Stated problem -
Go through the records from the first line and retype each one exactly, stopping once the line with "rng = np.random.default_rng(11)" is done. Pictures are left out.

(Records with scene code)
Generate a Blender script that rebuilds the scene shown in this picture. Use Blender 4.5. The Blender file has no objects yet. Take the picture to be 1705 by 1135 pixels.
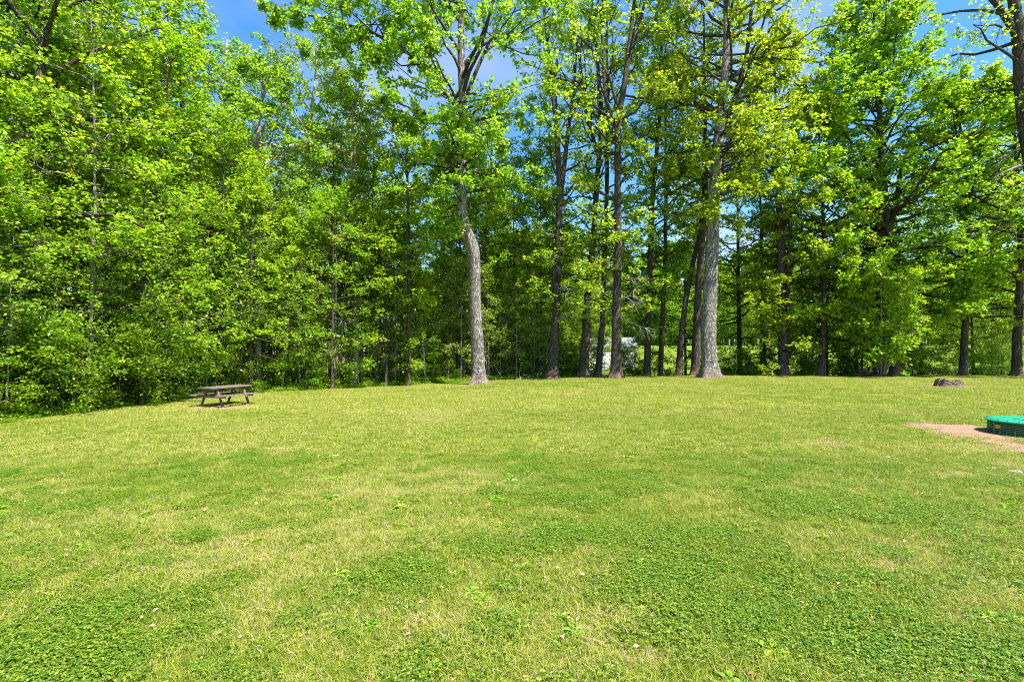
import bpy, math, random
import numpy as np
from mathutils import Vector
PI = math.pi
S = bpy.context.scene
COL = S.collection
rng = np.random.default_rng(11)

# ---------------------------------------------------------------- camera
F = 805.0 / 1705.0            # focal length in image widths
CZ = 1.9                      # eye height
HZ = 585.0                    # horizon row in the 1705 x 1135 photograph
PITCH = math.atan((HZ - 567.5) / 805.0)
cd = bpy.data.cameras.new('camera'); cam = bpy.data.objects.new('camera', cd); COL.objects.link(cam)
cd.sensor_width = 36; cd.lens = 36 * F; cd.clip_end = 3000; cd.clip_start = 0.05
cam.location = (0, 0, CZ); cam.rotation_euler = (PI / 2 + PITCH, 0, 0)
S.camera = cam
# ---------------------------------------------------------------- sky, sun, exposure
EL = math.radians(58)
sx, sy = 0.74, -0.67
sd = Vector((sx, sy, 0)).normalized() * math.cos(EL); sd.z = math.sin(EL)
W = bpy.data.worlds.new('World'); S.world = W; W.use_nodes = True
nt = W.node_tree; N = nt.nodes; L = nt.links; N.clear()
out = N.new('ShaderNodeOutputWorld'); bg = N.new('ShaderNodeBackground'); bg.inputs[1].default_value = 0.15
sky = N.new('ShaderNodeTexSky'); sky.sky_type = 'NISHITA'; sky.sun_disc = False
sky.sun_elevation = EL; sky.sun_rotation = math.atan2(sd.x, sd.y); sky.air_density = 1.0; sky.dust_density = 0.3; sky.ozone_density = 2.5
hs = N.new('ShaderNodeHueSaturation'); hs.inputs['Saturation'].default_value = 1.3; hs.inputs['Value'].default_value = .74
L.new(sky.outputs[0], hs.inputs['Color'])
tc = N.new('ShaderNodeTexCoord'); sep = N.new('ShaderNodeSeparateXYZ'); L.new(tc.outputs['Generated'], sep.inputs[0])
# a flat cloud layer high above: direction divided by its height
az = N.new('ShaderNodeMath'); az.operation = 'ADD'; az.inputs[1].default_value = 0.18; L.new(sep.outputs['Z'], az.inputs[0])
dv = N.new('ShaderNodeVectorMath'); dv.operation = 'DIVIDE'; cmb = N.new('ShaderNodeCombineXYZ')
for i in range(3): L.new(az.outputs[0], cmb.inputs[i])
L.new(tc.outputs['Generated'], dv.inputs[0]); L.new(cmb.outputs[0], dv.inputs[1])
cn = N.new('ShaderNodeTexNoise'); cn.inputs['Scale'].default_value = 1.3; cn.inputs['Detail'].default_value = 9; cn.inputs['Roughness'].default_value = 0.56
L.new(dv.outputs[0], cn.inputs['Vector'])
cr = N.new('ShaderNodeMapRange'); cr.inputs[1].default_value = 0.50; cr.inputs[2].default_value = 0.70; L.new(cn.outputs['Fac'], cr.inputs[0])
lw = N.new('ShaderNodeMapRange'); lw.inputs[1].default_value = 0.02; lw.inputs[2].default_value = 0.55; lw.inputs[3].default_value = 1.0; lw.inputs[4].default_value = 0.35
L.new(sep.outputs['Z'], lw.inputs[0])
mm = N.new('ShaderNodeMath'); mm.operation = 'MULTIPLY'; L.new(cr.outputs[0], mm.inputs[0]); L.new(lw.outputs[0], mm.inputs[1])
mx = N.new('ShaderNodeMix'); mx.data_type = 'RGBA'; L.new(mm.outputs[0], mx.inputs['Factor']); L.new(hs.outputs[0], mx.inputs[6]); mx.inputs[7].default_value = (1.9, 2.1, 2.5, 1)
L.new(mx.outputs[2], bg.inputs[0]); L.new(bg.outputs[0], out.inputs[0])
sl = bpy.data.lights.new('sun', 'SUN'); sl.energy = 5.0; sl.angle = math.radians(0.5); sl.color = (1.0, 0.95, 0.87)
so = bpy.data.objects.new('sun', sl); COL.objects.link(so); so.rotation_euler = sd.to_track_quat('Z', 'Y').to_euler()
S.view_settings.view_transform = 'Standard'; S.view_settings.look = 'None'; S.view_settings.exposure = 1.55; S.view_settings.gamma = 1
S.render.engine = 'CYCLES'; S.cycles.max_bounces = 8; S.cycles.diffuse_bounces = 6; S.cycles.transmission_bounces = 6; S.cycles.glossy_bounces = 2
S.cycles.use_denoising = False; S.cycles.pixel_filter_type = 'BLACKMAN_HARRIS'; S.cycles.filter_width = 1.0

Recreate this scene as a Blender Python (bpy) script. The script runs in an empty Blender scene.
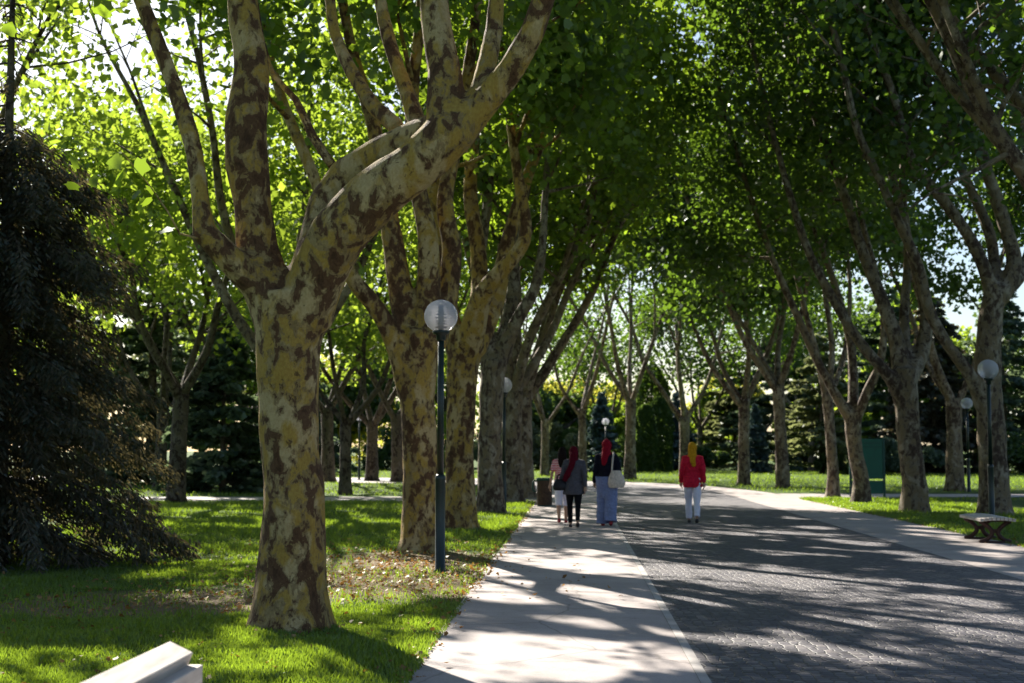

Output -
Generate a Blender script that rebuilds the scene shown in this picture. Use Blender 4.5. The Blender file has no objects yet. Take the picture to be 1705 by 1135 pixels.
import bpy, math, random
import numpy as np
from mathutils import Vector
PI = math.pi
S = bpy.context.scene
COL = S.collection
rng = np.random.default_rng(11)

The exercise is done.